Through the breadth and quality of his collaborations alone, Ty’s legacy is already, to some degree, cemented. But you can feel him aching for a slightly different place in history, next to the maestros of the rap and R&B he grew up idolizing, the auteurs whose work will be spoken about for decades. Whether Ty gets there remains to be seen, but there will be few records released this year that synthesize the past, the present, and perhaps even the future, as well as this one.
After consuming a large quantity of seafood and steak at dinner, Ty departs to pick up serpent and then heads to Staples Center, where Khalid is closing out the second night of two sold-out shows. During his encore, Khalid brings out Ty and 6LACK for a rendition of their single “OTW,” a performance that, for Ty, lasts all of a few minutes. The show ends quickly thereafter, and there is a celebratory electricity in the air. Khalid had just packed the biggest arena in L.A. to the gills for the second straight night, and the partying of his crew echoes across the halls deep underneath Staples.
It seems like a great night to be a celebrity. Ty chats briefly with 2 Chainz, who was a special guest earlier in the show, as well as Diddy, who appears to be chaperoning his daughters and her friends to the show.

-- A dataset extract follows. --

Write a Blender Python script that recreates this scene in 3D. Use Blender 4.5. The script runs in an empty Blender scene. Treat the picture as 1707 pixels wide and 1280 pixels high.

Ty is getting dapped up by every arena security guard, who either know him from his various appearances here—or at least pretend like they do. He is in his hometown, and has collaborated with every famous person here; the glory of fame is just waiting to be soaked up.
But as the crowd filters out of the arena, Ty instead follows them, strolling past the drinks flowing in VIP, and out into the L.A. night, with just serpent and a few handlers at his heels. The studio beckons.